** Start of Material for this exercise **

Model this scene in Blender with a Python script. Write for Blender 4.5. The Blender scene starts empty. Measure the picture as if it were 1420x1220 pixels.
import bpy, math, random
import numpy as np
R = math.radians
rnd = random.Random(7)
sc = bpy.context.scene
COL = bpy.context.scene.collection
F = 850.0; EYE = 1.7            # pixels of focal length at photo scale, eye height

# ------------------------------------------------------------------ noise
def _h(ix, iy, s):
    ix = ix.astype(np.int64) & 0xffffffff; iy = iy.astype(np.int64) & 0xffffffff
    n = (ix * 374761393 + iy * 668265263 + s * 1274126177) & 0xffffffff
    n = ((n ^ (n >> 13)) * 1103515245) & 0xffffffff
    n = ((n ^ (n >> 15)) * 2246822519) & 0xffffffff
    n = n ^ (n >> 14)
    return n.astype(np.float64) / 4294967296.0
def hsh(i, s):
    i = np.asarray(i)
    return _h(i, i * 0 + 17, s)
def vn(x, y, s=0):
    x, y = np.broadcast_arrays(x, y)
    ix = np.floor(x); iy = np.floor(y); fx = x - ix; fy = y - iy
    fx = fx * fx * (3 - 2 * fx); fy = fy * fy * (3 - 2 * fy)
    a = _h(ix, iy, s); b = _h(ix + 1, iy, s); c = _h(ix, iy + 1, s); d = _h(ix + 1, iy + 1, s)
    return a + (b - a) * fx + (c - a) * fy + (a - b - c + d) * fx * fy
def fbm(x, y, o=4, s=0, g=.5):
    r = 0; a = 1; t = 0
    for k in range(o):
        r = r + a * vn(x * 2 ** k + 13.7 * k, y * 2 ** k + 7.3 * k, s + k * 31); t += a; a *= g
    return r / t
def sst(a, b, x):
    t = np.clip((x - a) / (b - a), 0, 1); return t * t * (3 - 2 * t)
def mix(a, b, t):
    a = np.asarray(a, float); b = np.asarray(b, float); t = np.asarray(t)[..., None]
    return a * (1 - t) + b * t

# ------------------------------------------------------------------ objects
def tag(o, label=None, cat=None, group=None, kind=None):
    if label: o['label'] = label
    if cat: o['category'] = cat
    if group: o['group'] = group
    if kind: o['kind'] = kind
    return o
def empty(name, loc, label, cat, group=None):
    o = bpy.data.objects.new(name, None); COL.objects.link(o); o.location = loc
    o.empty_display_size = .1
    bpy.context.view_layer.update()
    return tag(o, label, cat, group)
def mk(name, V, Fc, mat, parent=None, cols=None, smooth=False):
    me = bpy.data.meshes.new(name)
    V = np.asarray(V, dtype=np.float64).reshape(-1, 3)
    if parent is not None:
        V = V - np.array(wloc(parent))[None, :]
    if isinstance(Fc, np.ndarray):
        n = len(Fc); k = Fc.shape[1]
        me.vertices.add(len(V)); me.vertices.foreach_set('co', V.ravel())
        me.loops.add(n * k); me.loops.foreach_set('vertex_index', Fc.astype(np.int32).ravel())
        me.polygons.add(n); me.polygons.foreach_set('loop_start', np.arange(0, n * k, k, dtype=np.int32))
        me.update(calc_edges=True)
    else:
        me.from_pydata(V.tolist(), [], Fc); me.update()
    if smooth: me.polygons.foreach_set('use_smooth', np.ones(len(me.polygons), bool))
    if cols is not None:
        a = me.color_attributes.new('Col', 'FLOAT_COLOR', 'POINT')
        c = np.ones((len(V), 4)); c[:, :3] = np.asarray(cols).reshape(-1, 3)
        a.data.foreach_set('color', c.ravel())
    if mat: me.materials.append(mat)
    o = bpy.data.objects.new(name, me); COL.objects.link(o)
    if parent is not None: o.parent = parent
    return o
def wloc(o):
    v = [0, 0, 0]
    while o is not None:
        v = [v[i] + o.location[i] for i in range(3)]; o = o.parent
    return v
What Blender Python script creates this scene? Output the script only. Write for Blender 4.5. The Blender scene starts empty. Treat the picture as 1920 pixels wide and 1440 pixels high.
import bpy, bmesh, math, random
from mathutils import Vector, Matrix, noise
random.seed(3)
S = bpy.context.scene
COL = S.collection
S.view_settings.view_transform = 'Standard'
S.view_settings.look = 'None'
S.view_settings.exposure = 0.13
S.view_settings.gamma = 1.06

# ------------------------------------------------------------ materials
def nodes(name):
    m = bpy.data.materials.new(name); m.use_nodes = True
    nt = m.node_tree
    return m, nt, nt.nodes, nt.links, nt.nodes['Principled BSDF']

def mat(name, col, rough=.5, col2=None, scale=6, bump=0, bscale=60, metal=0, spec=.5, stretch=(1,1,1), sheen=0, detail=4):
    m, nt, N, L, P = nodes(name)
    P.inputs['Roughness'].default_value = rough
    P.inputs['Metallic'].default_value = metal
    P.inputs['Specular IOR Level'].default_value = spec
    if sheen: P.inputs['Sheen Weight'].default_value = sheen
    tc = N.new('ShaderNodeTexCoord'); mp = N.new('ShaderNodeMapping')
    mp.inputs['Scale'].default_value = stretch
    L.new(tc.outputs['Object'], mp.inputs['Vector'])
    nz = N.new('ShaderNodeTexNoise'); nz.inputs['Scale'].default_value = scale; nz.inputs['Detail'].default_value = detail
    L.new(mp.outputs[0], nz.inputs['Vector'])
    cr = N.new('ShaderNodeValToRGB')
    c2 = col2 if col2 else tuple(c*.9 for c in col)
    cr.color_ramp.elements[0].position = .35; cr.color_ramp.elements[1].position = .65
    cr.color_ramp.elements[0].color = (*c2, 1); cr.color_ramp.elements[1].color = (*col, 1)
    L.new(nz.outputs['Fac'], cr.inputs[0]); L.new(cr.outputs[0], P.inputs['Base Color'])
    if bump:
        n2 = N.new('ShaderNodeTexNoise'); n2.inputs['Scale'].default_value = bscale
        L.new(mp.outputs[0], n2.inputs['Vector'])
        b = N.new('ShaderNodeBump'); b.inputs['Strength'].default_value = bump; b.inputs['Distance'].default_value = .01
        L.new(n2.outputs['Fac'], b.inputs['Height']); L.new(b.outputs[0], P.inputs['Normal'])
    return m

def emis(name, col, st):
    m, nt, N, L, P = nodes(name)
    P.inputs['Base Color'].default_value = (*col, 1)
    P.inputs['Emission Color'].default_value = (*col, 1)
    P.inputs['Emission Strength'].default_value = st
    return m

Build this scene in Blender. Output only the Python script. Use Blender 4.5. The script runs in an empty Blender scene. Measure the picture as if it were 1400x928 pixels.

** End of Material for this exercise **

▶ **The task**: Repeat the material in full, exactly as it stands.

▶ **Result of the task**:
Model this scene in Blender with a Python script. Write for Blender 4.5. The Blender scene starts empty. Measure the picture as if it were 1420x1220 pixels.
import bpy, math, random
import numpy as np
R = math.radians
rnd = random.Random(7)
sc = bpy.context.scene
COL = bpy.context.scene.collection
F = 850.0; EYE = 1.7            # pixels of focal length at photo scale, eye height

# ------------------------------------------------------------------ noise
def _h(ix, iy, s):
    ix = ix.astype(np.int64) & 0xffffffff; iy = iy.astype(np.int64) & 0xffffffff
    n = (ix * 374761393 + iy * 668265263 + s * 1274126177) & 0xffffffff
    n = ((n ^ (n >> 13)) * 1103515245) & 0xffffffff
    n = ((n ^ (n >> 15)) * 2246822519) & 0xffffffff
    n = n ^ (n >> 14)
    return n.astype(np.float64) / 4294967296.0
def hsh(i, s):
    i = np.asarray(i)
    return _h(i, i * 0 + 17, s)
def vn(x, y, s=0):
    x, y = np.broadcast_arrays(x, y)
    ix = np.floor(x); iy = np.floor(y); fx = x - ix; fy = y - iy
    fx = fx * fx * (3 - 2 * fx); fy = fy * fy * (3 - 2 * fy)
    a = _h(ix, iy, s); b = _h(ix + 1, iy, s); c = _h(ix, iy + 1, s); d = _h(ix + 1, iy + 1, s)
    return a + (b - a) * fx + (c - a) * fy + (a - b - c + d) * fx * fy
def fbm(x, y, o=4, s=0, g=.5):
    r = 0; a = 1; t = 0
    for k in range(o):
        r = r + a * vn(x * 2 ** k + 13.7 * k, y * 2 ** k + 7.3 * k, s + k * 31); t += a; a *= g
    return r / t
def sst(a, b, x):
    t = np.clip((x - a) / (b - a), 0, 1); return t * t * (3 - 2 * t)
def mix(a, b, t):
    a = np.asarray(a, float); b = np.asarray(b, float); t = np.asarray(t)[..., None]
    return a * (1 - t) + b * t

# ------------------------------------------------------------------ objects
def tag(o, label=None, cat=None, group=None, kind=None):
    if label: o['label'] = label
    if cat: o['category'] = cat
    if group: o['group'] = group
    if kind: o['kind'] = kind
    return o
def empty(name, loc, label, cat, group=None):
    o = bpy.data.objects.new(name, None); COL.objects.link(o); o.location = loc
    o.empty_display_size = .1
    bpy.context.view_layer.update()
    return tag(o, label, cat, group)
def mk(name, V, Fc, mat, parent=None, cols=None, smooth=False):
    me = bpy.data.meshes.new(name)
    V = np.asarray(V, dtype=np.float64).reshape(-1, 3)
    if parent is not None:
        V = V - np.array(wloc(parent))[None, :]
    if isinstance(Fc, np.ndarray):
        n = len(Fc); k = Fc.shape[1]
        me.vertices.add(len(V)); me.vertices.foreach_set('co', V.ravel())
        me.loops.add(n * k); me.loops.foreach_set('vertex_index', Fc.astype(np.int32).ravel())
        me.polygons.add(n); me.polygons.foreach_set('loop_start', np.arange(0, n * k, k, dtype=np.int32))
        me.update(calc_edges=True)
    else:
        me.from_pydata(V.tolist(), [], Fc); me.update()
    if smooth: me.polygons.foreach_set('use_smooth', np.ones(len(me.polygons), bool))
    if cols is not None:
        a = me.color_attributes.new('Col', 'FLOAT_COLOR', 'POINT')
        c = np.ones((len(V), 4)); c[:, :3] = np.asarray(cols).reshape(-1, 3)
        a.data.foreach_set('color', c.ravel())
    if mat: me.materials.append(mat)
    o = bpy.data.objects.new(name, me); COL.objects.link(o)
    if parent is not None: o.parent = parent
    return o
def wloc(o):
    v = [0, 0, 0]
    while o is not None:
        v = [v[i] + o.location[i] for i in range(3)]; o = o.parent
    return v
What Blender Python script creates this scene? Output the script only. Write for Blender 4.5. The Blender scene starts empty. Treat the picture as 1920 pixels wide and 1440 pixels high.
import bpy, bmesh, math, random
from mathutils import Vector, Matrix, noise
random.seed(3)
S = bpy.context.scene
COL = S.collection
S.view_settings.view_transform = 'Standard'
S.view_settings.look = 'None'
S.view_settings.exposure = 0.13
S.view_settings.gamma = 1.06

# ------------------------------------------------------------ materials
def nodes(name):
    m = bpy.data.materials.new(name); m.use_nodes = True
    nt = m.node_tree
    return m, nt, nt.nodes, nt.links, nt.nodes['Principled BSDF']

def mat(name, col, rough=.5, col2=None, scale=6, bump=0, bscale=60, metal=0, spec=.5, stretch=(1,1,1), sheen=0, detail=4):
    m, nt, N, L, P = nodes(name)
    P.inputs['Roughness'].default_value = rough
    P.inputs['Metallic'].default_value = metal
    P.inputs['Specular IOR Level'].default_value = spec
    if sheen: P.inputs['Sheen Weight'].default_value = sheen
    tc = N.new('ShaderNodeTexCoord'); mp = N.new('ShaderNodeMapping')
    mp.inputs['Scale'].default_value = stretch
    L.new(tc.outputs['Object'], mp.inputs['Vector'])
    nz = N.new('ShaderNodeTexNoise'); nz.inputs['Scale'].default_value = scale; nz.inputs['Detail'].default_value = detail
    L.new(mp.outputs[0], nz.inputs['Vector'])
    cr = N.new('ShaderNodeValToRGB')
    c2 = col2 if col2 else tuple(c*.9 for c in col)
    cr.color_ramp.elements[0].position = .35; cr.color_ramp.elements[1].position = .65
    cr.color_ramp.elements[0].color = (*c2, 1); cr.color_ramp.elements[1].color = (*col, 1)
    L.new(nz.outputs['Fac'], cr.inputs[0]); L.new(cr.outputs[0], P.inputs['Base Color'])
    if bump:
        n2 = N.new('ShaderNodeTexNoise'); n2.inputs['Scale'].default_value = bscale
        L.new(mp.outputs[0], n2.inputs['Vector'])
        b = N.new('ShaderNodeBump'); b.inputs['Strength'].default_value = bump; b.inputs['Distance'].default_value = .01
        L.new(n2.outputs['Fac'], b.inputs['Height']); L.new(b.outputs[0], P.inputs['Normal'])
    return m

def emis(name, col, st):
    m, nt, N, L, P = nodes(name)
    P.inputs['Base Color'].default_value = (*col, 1)
    P.inputs['Emission Color'].default_value = (*col, 1)
    P.inputs['Emission Strength'].default_value = st
    return m

Build this scene in Blender. Output only the Python script. Use Blender 4.5. The script runs in an empty Blender scene. Measure the picture as if it were 1400x928 pixels.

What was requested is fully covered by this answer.